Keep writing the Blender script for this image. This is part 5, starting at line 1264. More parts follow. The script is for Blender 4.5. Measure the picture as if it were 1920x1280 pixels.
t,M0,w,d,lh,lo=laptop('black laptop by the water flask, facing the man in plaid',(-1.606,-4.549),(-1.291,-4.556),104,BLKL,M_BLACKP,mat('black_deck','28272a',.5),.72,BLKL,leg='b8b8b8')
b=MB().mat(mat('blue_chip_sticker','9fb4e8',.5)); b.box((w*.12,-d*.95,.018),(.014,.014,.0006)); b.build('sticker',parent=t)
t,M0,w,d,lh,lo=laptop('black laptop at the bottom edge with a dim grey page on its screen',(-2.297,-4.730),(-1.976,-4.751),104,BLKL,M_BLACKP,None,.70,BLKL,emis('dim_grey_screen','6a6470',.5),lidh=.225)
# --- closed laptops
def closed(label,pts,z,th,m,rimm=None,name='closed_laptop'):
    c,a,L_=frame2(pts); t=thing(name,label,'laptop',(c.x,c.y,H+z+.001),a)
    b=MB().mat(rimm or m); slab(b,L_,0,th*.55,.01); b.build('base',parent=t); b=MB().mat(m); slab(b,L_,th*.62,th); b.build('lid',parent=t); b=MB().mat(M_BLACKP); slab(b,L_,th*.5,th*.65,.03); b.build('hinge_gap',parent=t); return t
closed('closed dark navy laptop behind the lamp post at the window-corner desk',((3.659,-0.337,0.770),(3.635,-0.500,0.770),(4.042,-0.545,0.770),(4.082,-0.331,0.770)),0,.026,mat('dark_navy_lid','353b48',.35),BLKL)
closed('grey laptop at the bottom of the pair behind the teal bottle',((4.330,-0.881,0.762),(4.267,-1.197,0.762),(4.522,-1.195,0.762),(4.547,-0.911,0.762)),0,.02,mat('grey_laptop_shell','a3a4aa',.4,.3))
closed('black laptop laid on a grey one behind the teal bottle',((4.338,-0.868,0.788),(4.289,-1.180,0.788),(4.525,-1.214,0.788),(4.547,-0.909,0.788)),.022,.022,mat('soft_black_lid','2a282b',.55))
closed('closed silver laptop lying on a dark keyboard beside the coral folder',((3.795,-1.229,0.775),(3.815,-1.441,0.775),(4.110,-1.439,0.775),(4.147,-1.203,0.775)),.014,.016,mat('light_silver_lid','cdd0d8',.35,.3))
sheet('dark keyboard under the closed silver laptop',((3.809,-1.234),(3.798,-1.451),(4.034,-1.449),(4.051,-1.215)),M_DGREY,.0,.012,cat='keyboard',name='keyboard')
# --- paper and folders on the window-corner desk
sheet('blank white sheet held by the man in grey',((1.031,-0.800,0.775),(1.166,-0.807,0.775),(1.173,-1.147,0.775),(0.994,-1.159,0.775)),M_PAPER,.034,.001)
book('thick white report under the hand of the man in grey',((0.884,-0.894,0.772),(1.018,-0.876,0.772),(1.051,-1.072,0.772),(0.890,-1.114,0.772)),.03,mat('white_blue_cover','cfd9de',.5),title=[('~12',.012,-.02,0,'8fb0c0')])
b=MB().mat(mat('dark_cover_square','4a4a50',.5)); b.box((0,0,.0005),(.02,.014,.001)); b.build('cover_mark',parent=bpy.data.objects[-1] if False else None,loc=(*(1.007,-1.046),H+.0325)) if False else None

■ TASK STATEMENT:
Retype the data in full and match it exactly.

■ COMPLETED TASK:
Keep writing the Blender script for this image. This is part 5, starting at line 1264. More parts follow. The script is for Blender 4.5. Measure the picture as if it were 1920x1280 pixels.
t,M0,w,d,lh,lo=laptop('black laptop by the water flask, facing the man in plaid',(-1.606,-4.549),(-1.291,-4.556),104,BLKL,M_BLACKP,mat('black_deck','28272a',.5),.72,BLKL,leg='b8b8b8')
b=MB().mat(mat('blue_chip_sticker','9fb4e8',.5)); b.box((w*.12,-d*.95,.018),(.014,.014,.0006)); b.build('sticker',parent=t)
t,M0,w,d,lh,lo=laptop('black laptop at the bottom edge with a dim grey page on its screen',(-2.297,-4.730),(-1.976,-4.751),104,BLKL,M_BLACKP,None,.70,BLKL,emis('dim_grey_screen','6a6470',.5),lidh=.225)
# --- closed laptops
def closed(label,pts,z,th,m,rimm=None,name='closed_laptop'):
    c,a,L_=frame2(pts); t=thing(name,label,'laptop',(c.x,c.y,H+z+.001),a)
    b=MB().mat(rimm or m); slab(b,L_,0,th*.55,.01); b.build('base',parent=t); b=MB().mat(m); slab(b,L_,th*.62,th); b.build('lid',parent=t); b=MB().mat(M_BLACKP); slab(b,L_,th*.5,th*.65,.03); b.build('hinge_gap',parent=t); return t
closed('closed dark navy laptop behind the lamp post at the window-corner desk',((3.659,-0.337,0.770),(3.635,-0.500,0.770),(4.042,-0.545,0.770),(4.082,-0.331,0.770)),0,.026,mat('dark_navy_lid','353b48',.35),BLKL)
closed('grey laptop at the bottom of the pair behind the teal bottle',((4.330,-0.881,0.762),(4.267,-1.197,0.762),(4.522,-1.195,0.762),(4.547,-0.911,0.762)),0,.02,mat('grey_laptop_shell','a3a4aa',.4,.3))
closed('black laptop laid on a grey one behind the teal bottle',((4.338,-0.868,0.788),(4.289,-1.180,0.788),(4.525,-1.214,0.788),(4.547,-0.909,0.788)),.022,.022,mat('soft_black_lid','2a282b',.55))
closed('closed silver laptop lying on a dark keyboard beside the coral folder',((3.795,-1.229,0.775),(3.815,-1.441,0.775),(4.110,-1.439,0.775),(4.147,-1.203,0.775)),.014,.016,mat('light_silver_lid','cdd0d8',.35,.3))
sheet('dark keyboard under the closed silver laptop',((3.809,-1.234),(3.798,-1.451),(4.034,-1.449),(4.051,-1.215)),M_DGREY,.0,.012,cat='keyboard',name='keyboard')
# --- paper and folders on the window-corner desk
sheet('blank white sheet held by the man in grey',((1.031,-0.800,0.775),(1.166,-0.807,0.775),(1.173,-1.147,0.775),(0.994,-1.159,0.775)),M_PAPER,.034,.001)
book('thick white report under the hand of the man in grey',((0.884,-0.894,0.772),(1.018,-0.876,0.772),(1.051,-1.072,0.772),(0.890,-1.114,0.772)),.03,mat('white_blue_cover','cfd9de',.5),title=[('~12',.012,-.02,0,'8fb0c0')])
b=MB().mat(mat('dark_cover_square','4a4a50',.5)); b.box((0,0,.0005),(.02,.014,.001)); b.build('cover_mark',parent=bpy.data.objects[-1] if False else None,loc=(*(1.007,-1.046),H+.0325)) if False else None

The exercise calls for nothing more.